EXERCISE DIRECTIONS:
Copy verbatim the block of lines in the entries below whose first line contains "Write part 2" and whose last line contains "w, false, Image.FORMAT_RGB8, out))". Leave out all other lines.
>> START EXERCISE INPUTS
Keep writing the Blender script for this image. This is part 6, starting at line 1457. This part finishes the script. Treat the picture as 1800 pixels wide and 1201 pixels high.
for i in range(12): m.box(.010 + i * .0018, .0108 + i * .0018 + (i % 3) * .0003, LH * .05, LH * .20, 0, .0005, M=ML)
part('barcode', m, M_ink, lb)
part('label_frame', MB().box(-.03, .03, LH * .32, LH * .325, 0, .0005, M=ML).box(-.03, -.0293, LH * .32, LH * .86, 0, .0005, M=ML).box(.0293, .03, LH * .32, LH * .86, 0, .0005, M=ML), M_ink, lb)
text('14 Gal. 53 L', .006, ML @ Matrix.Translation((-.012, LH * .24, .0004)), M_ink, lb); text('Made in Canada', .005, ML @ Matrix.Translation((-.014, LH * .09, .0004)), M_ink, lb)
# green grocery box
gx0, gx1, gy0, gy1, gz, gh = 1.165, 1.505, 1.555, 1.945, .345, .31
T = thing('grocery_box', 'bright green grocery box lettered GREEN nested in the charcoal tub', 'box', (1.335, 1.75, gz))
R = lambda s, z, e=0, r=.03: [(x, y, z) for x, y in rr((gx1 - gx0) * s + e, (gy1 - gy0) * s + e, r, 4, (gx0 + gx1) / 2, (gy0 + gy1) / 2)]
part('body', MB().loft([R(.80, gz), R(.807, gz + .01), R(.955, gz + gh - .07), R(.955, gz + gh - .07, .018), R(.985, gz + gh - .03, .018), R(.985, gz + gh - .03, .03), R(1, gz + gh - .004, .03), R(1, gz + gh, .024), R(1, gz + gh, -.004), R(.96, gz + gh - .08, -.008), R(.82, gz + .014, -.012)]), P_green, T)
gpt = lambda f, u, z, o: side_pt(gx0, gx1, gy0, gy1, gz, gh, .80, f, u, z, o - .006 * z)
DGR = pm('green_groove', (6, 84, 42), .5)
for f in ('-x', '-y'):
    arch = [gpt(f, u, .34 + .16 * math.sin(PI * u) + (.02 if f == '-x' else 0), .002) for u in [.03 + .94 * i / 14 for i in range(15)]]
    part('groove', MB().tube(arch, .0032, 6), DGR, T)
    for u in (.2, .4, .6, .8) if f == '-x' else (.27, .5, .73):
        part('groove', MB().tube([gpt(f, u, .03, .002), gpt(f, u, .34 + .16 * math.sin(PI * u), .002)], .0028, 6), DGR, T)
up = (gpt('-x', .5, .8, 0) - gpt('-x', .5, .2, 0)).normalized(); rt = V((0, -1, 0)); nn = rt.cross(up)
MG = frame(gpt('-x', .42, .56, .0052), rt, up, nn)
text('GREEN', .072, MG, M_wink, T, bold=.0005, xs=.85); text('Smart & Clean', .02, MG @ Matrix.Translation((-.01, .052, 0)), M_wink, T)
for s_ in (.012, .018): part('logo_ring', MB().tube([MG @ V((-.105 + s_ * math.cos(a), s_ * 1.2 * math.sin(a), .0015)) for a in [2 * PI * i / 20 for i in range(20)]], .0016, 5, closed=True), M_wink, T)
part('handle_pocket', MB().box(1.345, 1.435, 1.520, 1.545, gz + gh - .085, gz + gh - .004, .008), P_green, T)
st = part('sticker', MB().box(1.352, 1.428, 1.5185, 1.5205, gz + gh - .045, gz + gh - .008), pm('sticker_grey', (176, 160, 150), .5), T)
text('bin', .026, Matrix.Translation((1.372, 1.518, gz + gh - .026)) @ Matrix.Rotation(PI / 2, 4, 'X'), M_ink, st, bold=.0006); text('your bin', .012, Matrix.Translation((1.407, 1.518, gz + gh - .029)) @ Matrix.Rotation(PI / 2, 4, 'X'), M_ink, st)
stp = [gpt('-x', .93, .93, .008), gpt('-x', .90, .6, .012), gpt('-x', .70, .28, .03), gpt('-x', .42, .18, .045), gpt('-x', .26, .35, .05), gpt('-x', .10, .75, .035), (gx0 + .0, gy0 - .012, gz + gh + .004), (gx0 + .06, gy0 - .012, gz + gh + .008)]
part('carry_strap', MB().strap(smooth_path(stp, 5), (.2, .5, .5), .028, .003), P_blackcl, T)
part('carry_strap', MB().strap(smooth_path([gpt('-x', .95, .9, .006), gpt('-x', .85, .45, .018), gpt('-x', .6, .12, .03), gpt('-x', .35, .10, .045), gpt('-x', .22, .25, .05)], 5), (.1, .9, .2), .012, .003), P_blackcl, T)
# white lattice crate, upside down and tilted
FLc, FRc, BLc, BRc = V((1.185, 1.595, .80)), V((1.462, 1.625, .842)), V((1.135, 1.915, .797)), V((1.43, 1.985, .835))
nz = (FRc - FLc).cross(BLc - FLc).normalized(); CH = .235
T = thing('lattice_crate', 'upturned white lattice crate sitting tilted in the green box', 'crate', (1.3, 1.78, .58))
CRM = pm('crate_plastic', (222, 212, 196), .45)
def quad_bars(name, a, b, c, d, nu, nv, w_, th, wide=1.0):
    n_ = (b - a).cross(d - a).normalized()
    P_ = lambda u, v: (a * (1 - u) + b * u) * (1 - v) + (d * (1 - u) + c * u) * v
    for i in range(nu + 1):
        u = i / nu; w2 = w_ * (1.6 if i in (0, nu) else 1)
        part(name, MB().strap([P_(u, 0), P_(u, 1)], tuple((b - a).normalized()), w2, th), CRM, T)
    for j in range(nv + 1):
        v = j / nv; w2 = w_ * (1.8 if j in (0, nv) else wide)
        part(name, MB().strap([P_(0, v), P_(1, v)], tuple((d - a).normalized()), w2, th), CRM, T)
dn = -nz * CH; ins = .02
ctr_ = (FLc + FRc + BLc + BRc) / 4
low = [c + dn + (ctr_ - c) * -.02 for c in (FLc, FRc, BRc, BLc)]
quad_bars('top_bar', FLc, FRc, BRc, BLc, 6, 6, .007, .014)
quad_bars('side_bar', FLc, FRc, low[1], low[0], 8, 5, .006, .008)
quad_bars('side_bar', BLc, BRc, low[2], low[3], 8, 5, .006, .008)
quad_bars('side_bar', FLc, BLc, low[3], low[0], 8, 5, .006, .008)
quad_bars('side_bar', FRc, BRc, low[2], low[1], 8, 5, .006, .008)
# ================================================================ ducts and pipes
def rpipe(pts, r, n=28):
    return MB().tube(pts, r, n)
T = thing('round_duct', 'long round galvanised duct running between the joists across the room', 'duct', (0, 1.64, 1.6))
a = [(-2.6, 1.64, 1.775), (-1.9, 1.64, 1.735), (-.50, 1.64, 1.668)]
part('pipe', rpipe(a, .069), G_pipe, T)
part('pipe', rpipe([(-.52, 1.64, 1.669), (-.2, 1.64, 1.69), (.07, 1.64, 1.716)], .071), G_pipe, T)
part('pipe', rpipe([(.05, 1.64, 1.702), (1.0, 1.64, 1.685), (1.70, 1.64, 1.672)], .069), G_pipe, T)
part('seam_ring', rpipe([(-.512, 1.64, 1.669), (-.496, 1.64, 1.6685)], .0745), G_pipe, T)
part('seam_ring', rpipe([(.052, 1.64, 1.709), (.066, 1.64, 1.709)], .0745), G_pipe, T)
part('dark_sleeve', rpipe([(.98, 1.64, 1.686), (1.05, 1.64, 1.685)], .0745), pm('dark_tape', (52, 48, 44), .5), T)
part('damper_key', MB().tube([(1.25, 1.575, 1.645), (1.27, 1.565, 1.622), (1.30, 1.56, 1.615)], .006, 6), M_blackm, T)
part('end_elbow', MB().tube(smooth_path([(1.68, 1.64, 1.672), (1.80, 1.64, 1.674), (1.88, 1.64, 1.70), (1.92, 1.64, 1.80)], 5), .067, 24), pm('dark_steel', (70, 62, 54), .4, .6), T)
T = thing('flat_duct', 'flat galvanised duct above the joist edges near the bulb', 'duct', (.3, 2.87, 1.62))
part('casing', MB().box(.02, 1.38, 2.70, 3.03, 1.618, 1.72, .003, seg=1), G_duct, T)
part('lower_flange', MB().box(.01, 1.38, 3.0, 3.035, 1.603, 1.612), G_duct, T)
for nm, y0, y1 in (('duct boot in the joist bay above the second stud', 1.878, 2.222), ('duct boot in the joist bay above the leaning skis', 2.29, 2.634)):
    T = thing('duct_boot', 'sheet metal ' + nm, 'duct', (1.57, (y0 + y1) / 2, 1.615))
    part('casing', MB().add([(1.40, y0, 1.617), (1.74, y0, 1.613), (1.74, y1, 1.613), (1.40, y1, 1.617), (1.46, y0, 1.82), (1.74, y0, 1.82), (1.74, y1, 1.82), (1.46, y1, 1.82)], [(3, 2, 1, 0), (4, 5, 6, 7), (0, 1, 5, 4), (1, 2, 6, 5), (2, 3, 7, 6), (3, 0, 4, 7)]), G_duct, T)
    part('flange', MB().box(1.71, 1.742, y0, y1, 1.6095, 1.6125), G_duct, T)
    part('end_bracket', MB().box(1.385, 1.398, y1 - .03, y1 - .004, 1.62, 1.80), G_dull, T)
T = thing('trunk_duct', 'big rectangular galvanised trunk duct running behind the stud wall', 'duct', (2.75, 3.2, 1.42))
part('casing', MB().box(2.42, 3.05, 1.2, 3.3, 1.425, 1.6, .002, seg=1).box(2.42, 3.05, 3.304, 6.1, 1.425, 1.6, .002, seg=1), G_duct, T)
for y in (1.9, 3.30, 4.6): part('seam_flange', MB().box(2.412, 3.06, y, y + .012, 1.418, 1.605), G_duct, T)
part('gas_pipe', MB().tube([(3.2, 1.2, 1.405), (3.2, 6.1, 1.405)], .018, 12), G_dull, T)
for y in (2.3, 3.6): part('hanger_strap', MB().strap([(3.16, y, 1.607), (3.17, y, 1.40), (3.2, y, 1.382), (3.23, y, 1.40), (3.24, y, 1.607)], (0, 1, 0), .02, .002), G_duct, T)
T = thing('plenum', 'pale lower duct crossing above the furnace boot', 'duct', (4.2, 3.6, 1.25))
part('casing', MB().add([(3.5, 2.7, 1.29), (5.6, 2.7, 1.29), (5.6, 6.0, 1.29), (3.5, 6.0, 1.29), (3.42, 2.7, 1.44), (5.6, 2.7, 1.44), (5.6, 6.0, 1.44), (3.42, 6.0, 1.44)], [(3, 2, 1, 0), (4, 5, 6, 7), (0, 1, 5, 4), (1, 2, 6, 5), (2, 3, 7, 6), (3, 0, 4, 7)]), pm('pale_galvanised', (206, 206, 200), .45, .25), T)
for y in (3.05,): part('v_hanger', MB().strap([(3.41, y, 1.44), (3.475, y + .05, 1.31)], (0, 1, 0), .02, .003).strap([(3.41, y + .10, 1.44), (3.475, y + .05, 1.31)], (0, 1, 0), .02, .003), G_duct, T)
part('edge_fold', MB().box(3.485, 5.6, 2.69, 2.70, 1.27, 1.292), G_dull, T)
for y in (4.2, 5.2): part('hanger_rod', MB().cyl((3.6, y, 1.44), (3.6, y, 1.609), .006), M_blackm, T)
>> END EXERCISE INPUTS
>> START EXERCISE INPUTS
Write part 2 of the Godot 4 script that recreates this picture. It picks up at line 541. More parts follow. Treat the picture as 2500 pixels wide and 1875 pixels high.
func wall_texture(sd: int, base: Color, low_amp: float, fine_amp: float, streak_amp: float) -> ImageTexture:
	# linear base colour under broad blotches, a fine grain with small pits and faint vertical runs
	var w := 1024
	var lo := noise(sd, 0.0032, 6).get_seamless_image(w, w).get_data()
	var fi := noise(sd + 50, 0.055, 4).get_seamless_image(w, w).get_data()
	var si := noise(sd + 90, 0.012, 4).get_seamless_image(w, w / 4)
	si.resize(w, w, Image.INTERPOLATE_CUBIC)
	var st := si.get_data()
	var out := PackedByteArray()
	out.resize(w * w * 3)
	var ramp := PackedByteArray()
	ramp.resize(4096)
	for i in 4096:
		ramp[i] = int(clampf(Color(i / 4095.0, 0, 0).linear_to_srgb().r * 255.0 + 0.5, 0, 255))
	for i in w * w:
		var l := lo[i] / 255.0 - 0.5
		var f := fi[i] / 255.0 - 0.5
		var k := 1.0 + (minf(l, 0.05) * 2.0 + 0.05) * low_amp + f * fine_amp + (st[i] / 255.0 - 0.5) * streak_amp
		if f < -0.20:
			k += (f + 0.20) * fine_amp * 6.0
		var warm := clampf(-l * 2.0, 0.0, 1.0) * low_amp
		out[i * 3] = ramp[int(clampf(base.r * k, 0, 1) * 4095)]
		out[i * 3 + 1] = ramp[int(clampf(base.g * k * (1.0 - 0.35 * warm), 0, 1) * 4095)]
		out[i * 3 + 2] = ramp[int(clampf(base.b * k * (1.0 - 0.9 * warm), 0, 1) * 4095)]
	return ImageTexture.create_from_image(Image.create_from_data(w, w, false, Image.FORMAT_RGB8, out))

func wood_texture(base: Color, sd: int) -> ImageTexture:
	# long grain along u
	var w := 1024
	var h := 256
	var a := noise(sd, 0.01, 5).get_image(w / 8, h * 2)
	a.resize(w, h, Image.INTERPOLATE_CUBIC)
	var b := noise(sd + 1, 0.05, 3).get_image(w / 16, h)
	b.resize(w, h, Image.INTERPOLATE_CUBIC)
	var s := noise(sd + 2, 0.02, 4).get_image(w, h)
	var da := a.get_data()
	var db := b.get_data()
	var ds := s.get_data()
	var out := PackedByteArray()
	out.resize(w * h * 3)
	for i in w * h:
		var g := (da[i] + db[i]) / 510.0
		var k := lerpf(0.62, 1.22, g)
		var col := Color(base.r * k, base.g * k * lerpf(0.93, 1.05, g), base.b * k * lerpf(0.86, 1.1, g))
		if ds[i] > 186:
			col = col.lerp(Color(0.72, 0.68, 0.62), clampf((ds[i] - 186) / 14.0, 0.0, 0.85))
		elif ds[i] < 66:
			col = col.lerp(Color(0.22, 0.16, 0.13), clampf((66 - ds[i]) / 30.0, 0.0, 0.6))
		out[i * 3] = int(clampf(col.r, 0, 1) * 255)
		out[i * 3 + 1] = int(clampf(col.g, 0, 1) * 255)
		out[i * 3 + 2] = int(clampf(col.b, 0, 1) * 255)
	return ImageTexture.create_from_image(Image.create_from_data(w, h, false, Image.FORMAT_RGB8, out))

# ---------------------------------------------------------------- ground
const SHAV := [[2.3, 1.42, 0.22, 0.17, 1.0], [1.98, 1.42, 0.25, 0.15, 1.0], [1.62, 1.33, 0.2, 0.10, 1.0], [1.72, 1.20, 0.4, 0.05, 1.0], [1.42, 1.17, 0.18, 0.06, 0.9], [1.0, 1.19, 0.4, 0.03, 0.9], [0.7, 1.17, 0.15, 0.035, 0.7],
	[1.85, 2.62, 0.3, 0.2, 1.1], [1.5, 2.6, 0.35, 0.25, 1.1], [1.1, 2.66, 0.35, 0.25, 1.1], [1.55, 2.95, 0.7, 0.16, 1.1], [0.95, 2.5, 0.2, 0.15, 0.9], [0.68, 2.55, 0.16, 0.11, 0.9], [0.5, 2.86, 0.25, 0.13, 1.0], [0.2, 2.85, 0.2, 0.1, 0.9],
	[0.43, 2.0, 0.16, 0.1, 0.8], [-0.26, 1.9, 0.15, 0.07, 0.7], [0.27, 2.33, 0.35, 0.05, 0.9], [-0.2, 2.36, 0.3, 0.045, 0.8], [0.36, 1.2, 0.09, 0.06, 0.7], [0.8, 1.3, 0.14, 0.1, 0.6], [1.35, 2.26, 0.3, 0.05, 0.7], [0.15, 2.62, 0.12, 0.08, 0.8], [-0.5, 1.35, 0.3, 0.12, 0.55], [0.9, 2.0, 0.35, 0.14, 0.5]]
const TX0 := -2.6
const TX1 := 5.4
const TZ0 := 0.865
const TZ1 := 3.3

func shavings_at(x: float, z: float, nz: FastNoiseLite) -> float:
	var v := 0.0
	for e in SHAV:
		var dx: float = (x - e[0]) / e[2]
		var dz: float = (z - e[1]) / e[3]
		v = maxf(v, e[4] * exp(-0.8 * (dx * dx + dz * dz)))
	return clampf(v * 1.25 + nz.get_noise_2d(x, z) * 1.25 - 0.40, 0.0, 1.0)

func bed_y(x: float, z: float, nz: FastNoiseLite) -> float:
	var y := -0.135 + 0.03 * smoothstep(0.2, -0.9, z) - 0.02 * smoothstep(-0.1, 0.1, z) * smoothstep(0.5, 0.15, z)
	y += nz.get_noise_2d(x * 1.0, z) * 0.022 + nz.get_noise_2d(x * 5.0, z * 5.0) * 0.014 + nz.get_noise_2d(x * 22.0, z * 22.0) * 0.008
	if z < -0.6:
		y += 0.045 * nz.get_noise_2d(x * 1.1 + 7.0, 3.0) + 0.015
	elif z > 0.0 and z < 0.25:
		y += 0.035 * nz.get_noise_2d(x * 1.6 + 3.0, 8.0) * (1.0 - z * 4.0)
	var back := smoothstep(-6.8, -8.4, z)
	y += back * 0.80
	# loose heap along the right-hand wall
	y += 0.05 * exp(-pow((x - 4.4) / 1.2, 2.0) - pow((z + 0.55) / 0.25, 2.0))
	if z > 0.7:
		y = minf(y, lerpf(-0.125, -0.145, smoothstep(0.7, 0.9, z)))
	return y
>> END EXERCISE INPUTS
RESULT OF THIS TASK:
Write part 2 of the Godot 4 script that recreates this picture. It picks up at line 541. More parts follow. Treat the picture as 2500 pixels wide and 1875 pixels high.
func wall_texture(sd: int, base: Color, low_amp: float, fine_amp: float, streak_amp: float) -> ImageTexture:
	# linear base colour under broad blotches, a fine grain with small pits and faint vertical runs
	var w := 1024
	var lo := noise(sd, 0.0032, 6).get_seamless_image(w, w).get_data()
	var fi := noise(sd + 50, 0.055, 4).get_seamless_image(w, w).get_data()
	var si := noise(sd + 90, 0.012, 4).get_seamless_image(w, w / 4)
	si.resize(w, w, Image.INTERPOLATE_CUBIC)
	var st := si.get_data()
	var out := PackedByteArray()
	out.resize(w * w * 3)
	var ramp := PackedByteArray()
	ramp.resize(4096)
	for i in 4096:
		ramp[i] = int(clampf(Color(i / 4095.0, 0, 0).linear_to_srgb().r * 255.0 + 0.5, 0, 255))
	for i in w * w:
		var l := lo[i] / 255.0 - 0.5
		var f := fi[i] / 255.0 - 0.5
		var k := 1.0 + (minf(l, 0.05) * 2.0 + 0.05) * low_amp + f * fine_amp + (st[i] / 255.0 - 0.5) * streak_amp
		if f < -0.20:
			k += (f + 0.20) * fine_amp * 6.0
		var warm := clampf(-l * 2.0, 0.0, 1.0) * low_amp
		out[i * 3] = ramp[int(clampf(base.r * k, 0, 1) * 4095)]
		out[i * 3 + 1] = ramp[int(clampf(base.g * k * (1.0 - 0.35 * warm), 0, 1) * 4095)]
		out[i * 3 + 2] = ramp[int(clampf(base.b * k * (1.0 - 0.9 * warm), 0, 1) * 4095)]
	return ImageTexture.create_from_image(Image.create_from_data(w, w, false, Image.FORMAT_RGB8, out))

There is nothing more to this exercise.